In both cases, I find it most interesting how the holidays don't align with the central theme and concept. This is, after all, a movie explicitly about nostalgia and the desire for lost family, ideas that would come to dominate postwar Christmas movies. But while later films typically fixate on the reclamation of past Christmases, the holidays here seem to be primarily forward looking. The New Year's sequence is the start of their life together (which remains the default use of that holiday in popular culture), and the prior Christmas is largely focused on Trina's desire for a future that never arrives. Obviously, there's a sense of nostalgic loss experienced by Julie during the frame story and final Christmas, but it's never shown to us through the prism of that holiday (i.e.: she doesn't seem to feel a desire to experience Christmas, so much as she feels the loss of her daughter). Even the scene where they drive a stranger and her kid to the Christmas play is viewed through a lens of pain and loss - they're doing this because they understand what it means to the child, not because they're inspired by the holidays. There's no point in which it feels like they're trying to reclaim Christmas in any sense, and the seeming miracle at the end only reinforces the sense the holidays are a symbol of hope and the future.

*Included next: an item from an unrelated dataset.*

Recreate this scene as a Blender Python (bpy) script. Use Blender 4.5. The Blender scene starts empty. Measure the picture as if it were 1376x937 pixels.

This makes a degree of sense in the context of the decade that came before. Movies of the 1930s typically portrayed the holidays as a time for looking forward towards a more modern, progressive future. A few years after this, movies would almost exclusively treat Christmas as a chance to reclaim the past. The fact even a movie centered on nostalgia still follows this pattern makes for an effective illustration of the effect the war would have on media and our understanding of the holidays.

That doesn't mean this or prior depictions of Christmas were portraying the holidays as free of heartache, obviously. This certainly leverages the holiday connection with children to heighten the tragedy of Trina's death, just as Bright Eyes used it to magnify a child's pain at the loss of her mother in 1939. Movies have never exclusively treated the holidays as a happy time and have always been eager to use the juxtaposition between Christmas and tragedy to wrench tears from the audience.

Penny Serenade is also notable for the unusual timing around New Years. A key sequence uses that holiday early on, setting it up as a sort of delineation of an era in its leads' lives - the start of their marriage. While this is typical, it's a little surprising the movie doesn't circle back to this: both Trina's final Christmas and the close of the movie seem to wrap up sometime before the 25th. Again, this isn't necessarily a flaw - the sense of personal timelines being defined through key moments is established and linked to the season - but I was a little surprised the movie didn't recycle that particular symbol.

Overall, I found this mixed as an experience. There were some charmingly funny moments, and I like a great deal of the ideas. Likewise, the tonal blend felt more refined than most comedic melodramas I've come across from the era - this does a good job leveraging the lighthearted moments to build tension for the hard ones. And, as I said at the start, the leads are doing fantastic work. However, some of the movie's most dramatic twists come across as a little silly, both because the movie is a little too eager to foreshadow where it's headed and because of lackluster production values. The earthquake sequence in particular (despite what I imagine were fairly expensive effects) feels over-the-top.

I'll grant a lot of that likely has more to do with a disconnect between stylistic conventions of the '40s and today (though it's worth noting the movie was criticized by some at the time it came out along similar lines). Regardless, this is one of those cases where a film with a great deal of merit just doesn't quite work the way it was intended. Between moments that come off as more cheesy than shocking and well-intentioned morals using dated messaging, I don't think this works as well as perhaps it once did, which is likely why despite its many positive attributes it's not better known. Still, there's more than enough here that will appeal to viewers willing to look past all that. It's mostly still a good movie; just not good enough to elevate it to classic status.